Exercise directions>
Work out how many lines of the material below mention the word "pixels"; reply with the number only.

>> begin Material for this exercise

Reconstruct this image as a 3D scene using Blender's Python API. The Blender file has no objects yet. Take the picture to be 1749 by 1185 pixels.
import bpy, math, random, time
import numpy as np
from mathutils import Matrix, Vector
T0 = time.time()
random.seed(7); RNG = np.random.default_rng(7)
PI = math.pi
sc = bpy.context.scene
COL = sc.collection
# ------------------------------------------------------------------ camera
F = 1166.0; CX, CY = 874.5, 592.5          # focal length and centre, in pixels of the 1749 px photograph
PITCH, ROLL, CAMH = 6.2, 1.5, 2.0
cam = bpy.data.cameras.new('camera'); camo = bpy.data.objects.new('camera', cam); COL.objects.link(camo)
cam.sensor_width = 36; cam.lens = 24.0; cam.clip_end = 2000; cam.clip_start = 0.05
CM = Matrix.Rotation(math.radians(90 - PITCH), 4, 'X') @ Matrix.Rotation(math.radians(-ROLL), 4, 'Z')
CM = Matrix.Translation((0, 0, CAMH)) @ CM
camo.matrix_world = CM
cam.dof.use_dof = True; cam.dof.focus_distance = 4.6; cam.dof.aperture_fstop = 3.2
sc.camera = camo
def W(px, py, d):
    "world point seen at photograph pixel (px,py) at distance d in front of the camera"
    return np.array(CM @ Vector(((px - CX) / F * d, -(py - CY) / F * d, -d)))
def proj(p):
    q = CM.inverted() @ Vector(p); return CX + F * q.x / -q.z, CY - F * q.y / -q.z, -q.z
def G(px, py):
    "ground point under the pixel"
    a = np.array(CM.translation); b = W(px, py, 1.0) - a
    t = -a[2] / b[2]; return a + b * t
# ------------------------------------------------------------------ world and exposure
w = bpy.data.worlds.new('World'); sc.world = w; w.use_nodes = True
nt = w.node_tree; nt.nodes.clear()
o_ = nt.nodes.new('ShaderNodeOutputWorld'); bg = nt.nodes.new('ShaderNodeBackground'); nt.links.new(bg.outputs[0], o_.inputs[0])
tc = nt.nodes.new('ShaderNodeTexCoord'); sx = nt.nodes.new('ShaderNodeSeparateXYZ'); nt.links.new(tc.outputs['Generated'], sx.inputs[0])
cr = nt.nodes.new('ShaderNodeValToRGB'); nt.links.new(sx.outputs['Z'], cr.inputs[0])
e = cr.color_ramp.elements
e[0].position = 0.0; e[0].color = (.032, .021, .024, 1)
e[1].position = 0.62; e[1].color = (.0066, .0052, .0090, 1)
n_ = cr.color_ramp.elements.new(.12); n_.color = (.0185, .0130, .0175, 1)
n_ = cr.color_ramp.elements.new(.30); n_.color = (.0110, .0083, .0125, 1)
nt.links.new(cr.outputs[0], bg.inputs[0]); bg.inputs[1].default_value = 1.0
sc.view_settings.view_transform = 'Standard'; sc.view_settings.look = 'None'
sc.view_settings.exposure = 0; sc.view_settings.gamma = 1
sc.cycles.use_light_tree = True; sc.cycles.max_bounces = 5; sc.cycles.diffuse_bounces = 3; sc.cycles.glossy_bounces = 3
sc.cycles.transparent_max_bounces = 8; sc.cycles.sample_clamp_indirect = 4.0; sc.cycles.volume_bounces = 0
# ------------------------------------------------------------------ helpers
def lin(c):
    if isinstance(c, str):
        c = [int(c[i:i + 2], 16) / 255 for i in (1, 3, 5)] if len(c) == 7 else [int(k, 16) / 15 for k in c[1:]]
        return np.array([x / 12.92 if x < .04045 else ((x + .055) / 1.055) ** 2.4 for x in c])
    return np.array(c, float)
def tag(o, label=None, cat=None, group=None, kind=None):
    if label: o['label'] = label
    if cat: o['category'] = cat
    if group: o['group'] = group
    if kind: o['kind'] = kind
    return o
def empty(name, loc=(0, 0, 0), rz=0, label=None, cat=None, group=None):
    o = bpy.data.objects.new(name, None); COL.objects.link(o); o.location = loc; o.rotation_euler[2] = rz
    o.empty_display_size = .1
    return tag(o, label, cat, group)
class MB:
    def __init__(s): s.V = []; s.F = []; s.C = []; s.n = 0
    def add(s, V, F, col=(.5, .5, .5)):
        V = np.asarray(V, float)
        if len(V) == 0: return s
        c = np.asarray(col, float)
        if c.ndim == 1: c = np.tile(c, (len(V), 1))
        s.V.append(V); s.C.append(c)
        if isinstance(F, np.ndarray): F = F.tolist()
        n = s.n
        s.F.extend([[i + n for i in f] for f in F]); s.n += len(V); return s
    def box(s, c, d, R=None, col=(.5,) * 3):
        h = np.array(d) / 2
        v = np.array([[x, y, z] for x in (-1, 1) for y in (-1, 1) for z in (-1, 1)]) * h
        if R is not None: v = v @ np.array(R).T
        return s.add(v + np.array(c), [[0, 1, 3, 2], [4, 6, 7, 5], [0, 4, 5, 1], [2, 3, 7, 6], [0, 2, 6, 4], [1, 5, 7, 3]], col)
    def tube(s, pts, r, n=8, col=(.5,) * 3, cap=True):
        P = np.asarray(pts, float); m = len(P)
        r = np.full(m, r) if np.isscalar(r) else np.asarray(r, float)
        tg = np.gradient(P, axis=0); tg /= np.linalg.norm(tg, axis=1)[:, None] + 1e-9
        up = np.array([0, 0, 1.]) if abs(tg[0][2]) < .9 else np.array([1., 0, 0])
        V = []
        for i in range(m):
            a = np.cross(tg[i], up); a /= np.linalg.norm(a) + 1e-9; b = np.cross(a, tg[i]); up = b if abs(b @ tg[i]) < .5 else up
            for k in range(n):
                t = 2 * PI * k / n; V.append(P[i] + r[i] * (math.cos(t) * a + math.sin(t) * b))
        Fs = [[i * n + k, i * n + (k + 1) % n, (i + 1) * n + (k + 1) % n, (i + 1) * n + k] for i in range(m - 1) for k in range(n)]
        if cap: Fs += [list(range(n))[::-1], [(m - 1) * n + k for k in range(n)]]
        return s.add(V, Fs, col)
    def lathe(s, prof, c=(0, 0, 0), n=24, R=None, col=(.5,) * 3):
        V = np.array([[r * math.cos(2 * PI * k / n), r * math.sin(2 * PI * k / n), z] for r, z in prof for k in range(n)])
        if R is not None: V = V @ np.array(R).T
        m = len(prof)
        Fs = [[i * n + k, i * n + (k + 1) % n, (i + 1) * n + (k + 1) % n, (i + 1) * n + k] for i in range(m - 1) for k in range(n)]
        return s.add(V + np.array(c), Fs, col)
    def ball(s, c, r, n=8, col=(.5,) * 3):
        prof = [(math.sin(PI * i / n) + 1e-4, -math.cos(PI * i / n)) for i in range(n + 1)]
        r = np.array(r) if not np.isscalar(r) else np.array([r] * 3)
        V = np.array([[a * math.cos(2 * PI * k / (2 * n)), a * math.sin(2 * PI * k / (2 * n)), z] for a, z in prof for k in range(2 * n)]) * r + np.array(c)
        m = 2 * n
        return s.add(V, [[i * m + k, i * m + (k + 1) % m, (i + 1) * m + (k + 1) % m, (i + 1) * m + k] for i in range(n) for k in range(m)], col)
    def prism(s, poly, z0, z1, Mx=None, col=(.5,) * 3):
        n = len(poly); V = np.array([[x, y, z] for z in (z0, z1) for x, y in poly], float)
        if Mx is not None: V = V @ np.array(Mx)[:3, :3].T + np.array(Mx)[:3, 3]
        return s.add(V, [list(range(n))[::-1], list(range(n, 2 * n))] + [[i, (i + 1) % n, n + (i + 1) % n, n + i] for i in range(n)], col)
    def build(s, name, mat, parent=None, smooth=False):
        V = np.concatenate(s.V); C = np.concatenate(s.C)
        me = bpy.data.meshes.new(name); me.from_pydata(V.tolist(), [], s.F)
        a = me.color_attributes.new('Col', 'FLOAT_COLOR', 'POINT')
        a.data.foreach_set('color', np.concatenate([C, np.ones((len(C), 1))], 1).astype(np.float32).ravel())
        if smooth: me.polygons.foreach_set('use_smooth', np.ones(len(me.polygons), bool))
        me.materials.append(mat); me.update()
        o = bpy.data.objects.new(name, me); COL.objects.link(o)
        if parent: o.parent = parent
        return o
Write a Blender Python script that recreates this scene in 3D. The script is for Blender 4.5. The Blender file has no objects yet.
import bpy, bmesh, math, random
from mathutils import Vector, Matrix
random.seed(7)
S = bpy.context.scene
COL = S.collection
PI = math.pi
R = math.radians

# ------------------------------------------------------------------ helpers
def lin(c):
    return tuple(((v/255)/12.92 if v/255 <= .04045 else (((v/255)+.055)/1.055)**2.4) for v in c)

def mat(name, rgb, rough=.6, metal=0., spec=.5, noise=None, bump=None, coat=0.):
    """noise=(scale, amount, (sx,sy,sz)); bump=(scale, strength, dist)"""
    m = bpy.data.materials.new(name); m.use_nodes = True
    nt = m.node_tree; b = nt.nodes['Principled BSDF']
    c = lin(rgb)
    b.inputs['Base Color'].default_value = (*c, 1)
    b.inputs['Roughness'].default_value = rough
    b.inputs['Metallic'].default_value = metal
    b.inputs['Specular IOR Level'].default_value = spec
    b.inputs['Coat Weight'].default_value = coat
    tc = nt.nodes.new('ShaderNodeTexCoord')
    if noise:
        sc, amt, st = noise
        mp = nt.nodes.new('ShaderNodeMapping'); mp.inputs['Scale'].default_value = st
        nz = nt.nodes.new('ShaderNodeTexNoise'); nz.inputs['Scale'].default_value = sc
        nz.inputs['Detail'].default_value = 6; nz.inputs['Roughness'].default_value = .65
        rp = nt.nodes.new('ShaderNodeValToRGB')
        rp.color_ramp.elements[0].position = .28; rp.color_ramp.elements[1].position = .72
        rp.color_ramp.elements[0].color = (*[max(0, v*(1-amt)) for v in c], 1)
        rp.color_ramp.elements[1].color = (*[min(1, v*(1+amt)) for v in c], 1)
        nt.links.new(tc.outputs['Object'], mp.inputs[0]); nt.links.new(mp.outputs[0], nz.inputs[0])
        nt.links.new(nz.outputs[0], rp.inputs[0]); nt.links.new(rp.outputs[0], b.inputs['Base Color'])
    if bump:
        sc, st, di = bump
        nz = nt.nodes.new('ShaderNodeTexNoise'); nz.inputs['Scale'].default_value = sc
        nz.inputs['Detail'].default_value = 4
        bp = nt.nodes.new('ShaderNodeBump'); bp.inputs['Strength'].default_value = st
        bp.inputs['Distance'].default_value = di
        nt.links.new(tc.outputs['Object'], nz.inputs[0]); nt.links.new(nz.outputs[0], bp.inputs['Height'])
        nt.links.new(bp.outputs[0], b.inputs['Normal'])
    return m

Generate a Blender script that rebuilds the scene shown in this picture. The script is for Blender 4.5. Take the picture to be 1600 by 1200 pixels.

>> end Material for this exercise

Reply>
3